### Work to complete
Every entry below should be repeated exactly; the pictures should not.

### Material for this exercise

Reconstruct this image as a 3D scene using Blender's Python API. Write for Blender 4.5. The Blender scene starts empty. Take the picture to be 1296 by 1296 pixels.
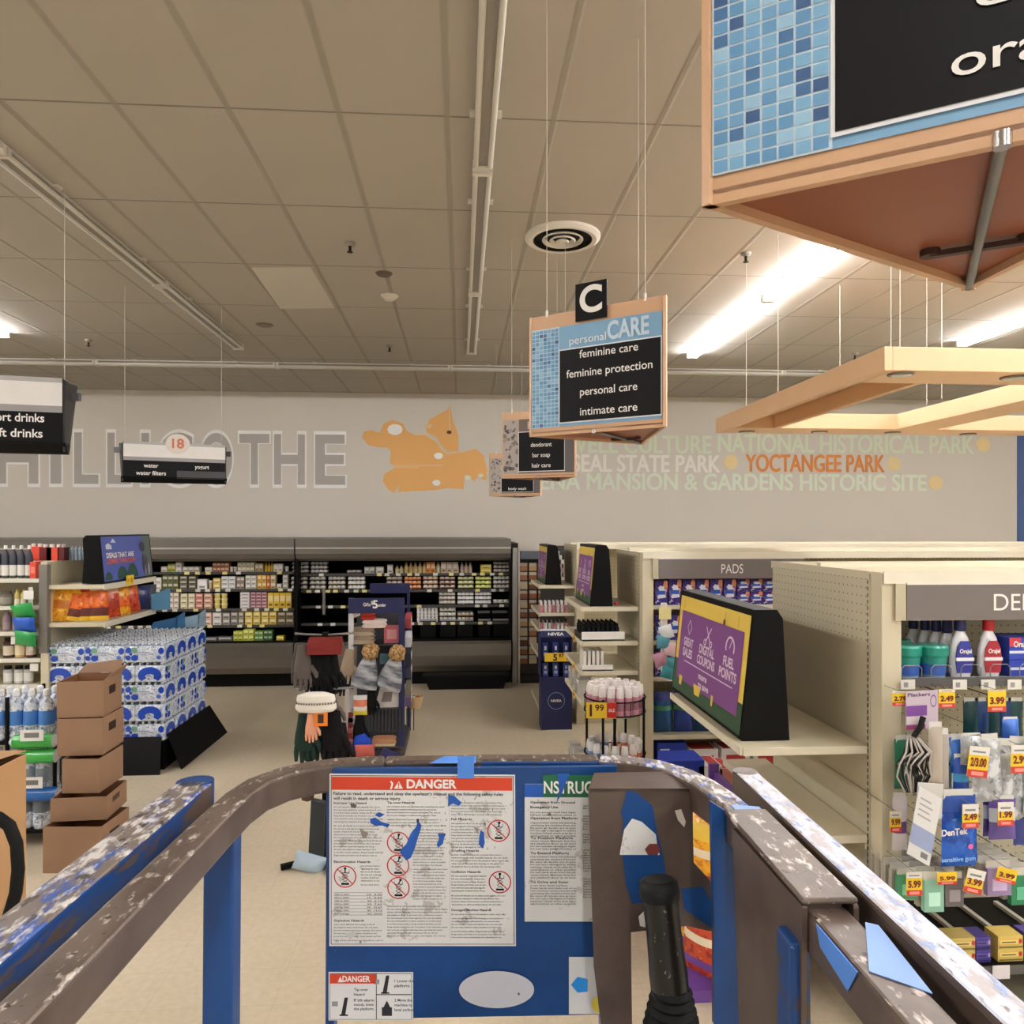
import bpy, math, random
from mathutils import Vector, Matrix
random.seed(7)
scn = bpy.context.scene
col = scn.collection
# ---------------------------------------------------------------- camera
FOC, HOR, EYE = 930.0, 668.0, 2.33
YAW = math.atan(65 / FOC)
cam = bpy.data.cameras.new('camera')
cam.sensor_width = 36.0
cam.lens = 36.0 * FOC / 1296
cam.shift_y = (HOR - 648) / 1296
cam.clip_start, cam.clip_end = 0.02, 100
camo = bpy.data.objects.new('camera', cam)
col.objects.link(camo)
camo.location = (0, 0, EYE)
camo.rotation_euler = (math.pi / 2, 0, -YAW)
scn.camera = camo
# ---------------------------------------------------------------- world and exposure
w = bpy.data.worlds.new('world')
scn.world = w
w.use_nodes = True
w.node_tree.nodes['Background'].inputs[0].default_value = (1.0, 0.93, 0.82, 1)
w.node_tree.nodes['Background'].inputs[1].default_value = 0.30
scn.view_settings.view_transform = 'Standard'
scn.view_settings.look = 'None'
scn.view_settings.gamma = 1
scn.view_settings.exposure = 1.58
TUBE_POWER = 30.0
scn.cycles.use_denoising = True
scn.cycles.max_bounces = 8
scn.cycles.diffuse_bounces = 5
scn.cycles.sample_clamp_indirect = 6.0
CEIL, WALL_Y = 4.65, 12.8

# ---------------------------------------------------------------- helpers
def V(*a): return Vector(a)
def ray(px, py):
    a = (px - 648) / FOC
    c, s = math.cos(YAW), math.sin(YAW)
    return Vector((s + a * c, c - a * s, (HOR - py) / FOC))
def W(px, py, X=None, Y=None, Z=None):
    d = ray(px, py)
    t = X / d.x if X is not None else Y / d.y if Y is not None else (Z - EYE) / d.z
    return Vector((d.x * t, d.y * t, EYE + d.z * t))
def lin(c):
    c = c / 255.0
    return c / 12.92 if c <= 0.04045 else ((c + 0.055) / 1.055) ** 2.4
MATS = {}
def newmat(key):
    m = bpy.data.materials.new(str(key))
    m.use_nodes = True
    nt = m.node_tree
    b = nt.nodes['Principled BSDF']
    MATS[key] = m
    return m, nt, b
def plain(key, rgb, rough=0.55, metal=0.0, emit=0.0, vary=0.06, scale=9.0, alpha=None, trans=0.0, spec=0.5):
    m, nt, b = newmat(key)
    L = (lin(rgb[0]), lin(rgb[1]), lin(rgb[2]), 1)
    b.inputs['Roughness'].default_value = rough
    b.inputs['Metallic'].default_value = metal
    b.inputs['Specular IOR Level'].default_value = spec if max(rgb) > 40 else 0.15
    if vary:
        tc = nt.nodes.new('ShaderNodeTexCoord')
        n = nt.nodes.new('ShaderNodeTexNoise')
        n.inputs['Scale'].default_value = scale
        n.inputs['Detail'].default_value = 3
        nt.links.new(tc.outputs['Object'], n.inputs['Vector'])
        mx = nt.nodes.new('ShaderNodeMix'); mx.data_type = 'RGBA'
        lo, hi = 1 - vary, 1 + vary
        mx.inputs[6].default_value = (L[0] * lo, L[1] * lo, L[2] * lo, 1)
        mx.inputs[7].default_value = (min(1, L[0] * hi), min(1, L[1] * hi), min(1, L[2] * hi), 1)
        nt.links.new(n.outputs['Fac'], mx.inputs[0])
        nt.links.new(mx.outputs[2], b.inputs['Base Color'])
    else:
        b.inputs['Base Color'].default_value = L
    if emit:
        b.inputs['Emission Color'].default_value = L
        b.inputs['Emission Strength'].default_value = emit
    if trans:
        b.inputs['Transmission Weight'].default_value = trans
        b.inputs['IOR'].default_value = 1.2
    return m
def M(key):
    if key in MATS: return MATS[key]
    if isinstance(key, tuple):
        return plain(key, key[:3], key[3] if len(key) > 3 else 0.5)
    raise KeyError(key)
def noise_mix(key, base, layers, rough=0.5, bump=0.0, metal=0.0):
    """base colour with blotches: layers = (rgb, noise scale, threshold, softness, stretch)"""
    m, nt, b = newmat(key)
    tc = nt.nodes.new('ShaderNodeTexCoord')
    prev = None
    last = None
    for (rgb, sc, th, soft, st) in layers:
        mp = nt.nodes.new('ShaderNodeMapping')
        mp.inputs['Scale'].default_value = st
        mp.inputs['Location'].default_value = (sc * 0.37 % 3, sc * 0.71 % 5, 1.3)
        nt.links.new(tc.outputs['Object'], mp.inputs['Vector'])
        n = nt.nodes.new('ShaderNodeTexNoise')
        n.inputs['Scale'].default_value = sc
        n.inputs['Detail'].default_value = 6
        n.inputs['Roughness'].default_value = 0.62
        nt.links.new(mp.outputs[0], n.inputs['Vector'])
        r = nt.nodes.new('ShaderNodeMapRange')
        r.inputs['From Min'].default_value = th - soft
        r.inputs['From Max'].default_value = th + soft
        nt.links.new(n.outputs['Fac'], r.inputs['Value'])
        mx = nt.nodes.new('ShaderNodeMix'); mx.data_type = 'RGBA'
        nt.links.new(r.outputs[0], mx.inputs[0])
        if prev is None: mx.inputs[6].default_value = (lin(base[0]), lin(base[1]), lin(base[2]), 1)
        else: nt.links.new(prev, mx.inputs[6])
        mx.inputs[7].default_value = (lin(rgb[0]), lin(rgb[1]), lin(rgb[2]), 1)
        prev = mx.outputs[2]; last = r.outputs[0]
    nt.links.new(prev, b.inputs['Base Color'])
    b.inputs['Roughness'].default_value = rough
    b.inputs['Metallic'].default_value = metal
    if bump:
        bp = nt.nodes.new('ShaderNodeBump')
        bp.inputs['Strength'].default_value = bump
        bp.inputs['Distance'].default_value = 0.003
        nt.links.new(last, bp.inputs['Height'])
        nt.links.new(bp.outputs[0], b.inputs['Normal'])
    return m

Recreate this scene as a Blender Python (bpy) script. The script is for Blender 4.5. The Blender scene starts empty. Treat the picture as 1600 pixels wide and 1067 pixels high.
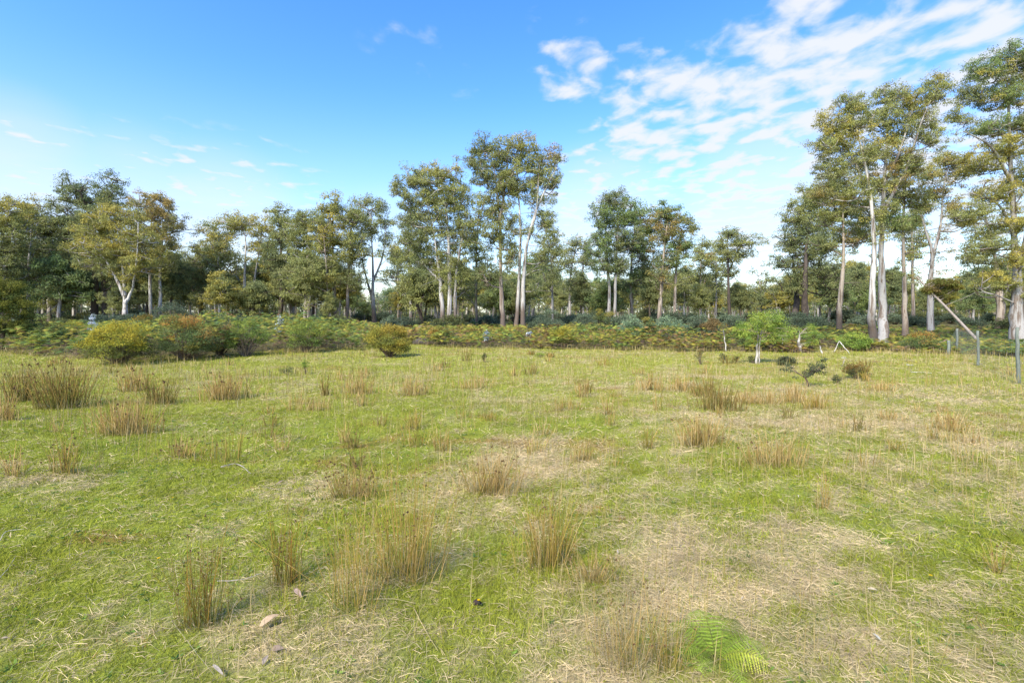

### Solution to this task
Reconstruct this image as a 3D scene using Blender's Python API. Write for Blender 4.5. The Blender scene starts empty. Take the picture to be 1296 by 1296 pixels.
import bpy, math, random
from mathutils import Vector, Matrix
random.seed(7)
scn = bpy.context.scene
col = scn.collection
# ---------------------------------------------------------------- camera
FOC, HOR, EYE = 930.0, 668.0, 2.33
YAW = math.atan(65 / FOC)
cam = bpy.data.cameras.new('camera')
cam.sensor_width = 36.0
cam.lens = 36.0 * FOC / 1296
cam.shift_y = (HOR - 648) / 1296
cam.clip_start, cam.clip_end = 0.02, 100
camo = bpy.data.objects.new('camera', cam)
col.objects.link(camo)
camo.location = (0, 0, EYE)
camo.rotation_euler = (math.pi / 2, 0, -YAW)
scn.camera = camo
# ---------------------------------------------------------------- world and exposure
w = bpy.data.worlds.new('world')
scn.world = w
w.use_nodes = True
w.node_tree.nodes['Background'].inputs[0].default_value = (1.0, 0.93, 0.82, 1)
w.node_tree.nodes['Background'].inputs[1].default_value = 0.30
scn.view_settings.view_transform = 'Standard'
scn.view_settings.look = 'None'
scn.view_settings.gamma = 1
scn.view_settings.exposure = 1.58
TUBE_POWER = 30.0
scn.cycles.use_denoising = True
scn.cycles.max_bounces = 8
scn.cycles.diffuse_bounces = 5
scn.cycles.sample_clamp_indirect = 6.0
CEIL, WALL_Y = 4.65, 12.8

# ---------------------------------------------------------------- helpers
def V(*a): return Vector(a)
def ray(px, py):
    a = (px - 648) / FOC
    c, s = math.cos(YAW), math.sin(YAW)
    return Vector((s + a * c, c - a * s, (HOR - py) / FOC))
def W(px, py, X=None, Y=None, Z=None):
    d = ray(px, py)
    t = X / d.x if X is not None else Y / d.y if Y is not None else (Z - EYE) / d.z
    return Vector((d.x * t, d.y * t, EYE + d.z * t))
def lin(c):
    c = c / 255.0
    return c / 12.92 if c <= 0.04045 else ((c + 0.055) / 1.055) ** 2.4
MATS = {}
def newmat(key):
    m = bpy.data.materials.new(str(key))
    m.use_nodes = True
    nt = m.node_tree
    b = nt.nodes['Principled BSDF']
    MATS[key] = m
    return m, nt, b
def plain(key, rgb, rough=0.55, metal=0.0, emit=0.0, vary=0.06, scale=9.0, alpha=None, trans=0.0, spec=0.5):
    m, nt, b = newmat(key)
    L = (lin(rgb[0]), lin(rgb[1]), lin(rgb[2]), 1)
    b.inputs['Roughness'].default_value = rough
    b.inputs['Metallic'].default_value = metal
    b.inputs['Specular IOR Level'].default_value = spec if max(rgb) > 40 else 0.15
    if vary:
        tc = nt.nodes.new('ShaderNodeTexCoord')
        n = nt.nodes.new('ShaderNodeTexNoise')
        n.inputs['Scale'].default_value = scale
        n.inputs['Detail'].default_value = 3
        nt.links.new(tc.outputs['Object'], n.inputs['Vector'])
        mx = nt.nodes.new('ShaderNodeMix'); mx.data_type = 'RGBA'
        lo, hi = 1 - vary, 1 + vary
        mx.inputs[6].default_value = (L[0] * lo, L[1] * lo, L[2] * lo, 1)
        mx.inputs[7].default_value = (min(1, L[0] * hi), min(1, L[1] * hi), min(1, L[2] * hi), 1)
        nt.links.new(n.outputs['Fac'], mx.inputs[0])
        nt.links.new(mx.outputs[2], b.inputs['Base Color'])
    else:
        b.inputs['Base Color'].default_value = L
    if emit:
        b.inputs['Emission Color'].default_value = L
        b.inputs['Emission Strength'].default_value = emit
    if trans:
        b.inputs['Transmission Weight'].default_value = trans
        b.inputs['IOR'].default_value = 1.2
    return m
def M(key):
    if key in MATS: return MATS[key]
    if isinstance(key, tuple):
        return plain(key, key[:3], key[3] if len(key) > 3 else 0.5)
    raise KeyError(key)
def noise_mix(key, base, layers, rough=0.5, bump=0.0, metal=0.0):
    """base colour with blotches: layers = (rgb, noise scale, threshold, softness, stretch)"""
    m, nt, b = newmat(key)
    tc = nt.nodes.new('ShaderNodeTexCoord')
    prev = None
    last = None
    for (rgb, sc, th, soft, st) in layers:
        mp = nt.nodes.new('ShaderNodeMapping')
        mp.inputs['Scale'].default_value = st
        mp.inputs['Location'].default_value = (sc * 0.37 % 3, sc * 0.71 % 5, 1.3)
        nt.links.new(tc.outputs['Object'], mp.inputs['Vector'])
        n = nt.nodes.new('ShaderNodeTexNoise')
        n.inputs['Scale'].default_value = sc
        n.inputs['Detail'].default_value = 6
        n.inputs['Roughness'].default_value = 0.62
        nt.links.new(mp.outputs[0], n.inputs['Vector'])
        r = nt.nodes.new('ShaderNodeMapRange')
        r.inputs['From Min'].default_value = th - soft
        r.inputs['From Max'].default_value = th + soft
        nt.links.new(n.outputs['Fac'], r.inputs['Value'])
        mx = nt.nodes.new('ShaderNodeMix'); mx.data_type = 'RGBA'
        nt.links.new(r.outputs[0], mx.inputs[0])
        if prev is None: mx.inputs[6].default_value = (lin(base[0]), lin(base[1]), lin(base[2]), 1)
        else: nt.links.new(prev, mx.inputs[6])
        mx.inputs[7].default_value = (lin(rgb[0]), lin(rgb[1]), lin(rgb[2]), 1)
        prev = mx.outputs[2]; last = r.outputs[0]
    nt.links.new(prev, b.inputs['Base Color'])
    b.inputs['Roughness'].default_value = rough
    b.inputs['Metallic'].default_value = metal
    if bump:
        bp = nt.nodes.new('ShaderNodeBump')
        bp.inputs['Strength'].default_value = bump
        bp.inputs['Distance'].default_value = 0.003
        nt.links.new(last, bp.inputs['Height'])
        nt.links.new(bp.outputs[0], b.inputs['Normal'])
    return m

Recreate this scene as a Blender Python (bpy) script. The script is for Blender 4.5. The Blender scene starts empty. Treat the picture as 1600 pixels wide and 1067 pixels high.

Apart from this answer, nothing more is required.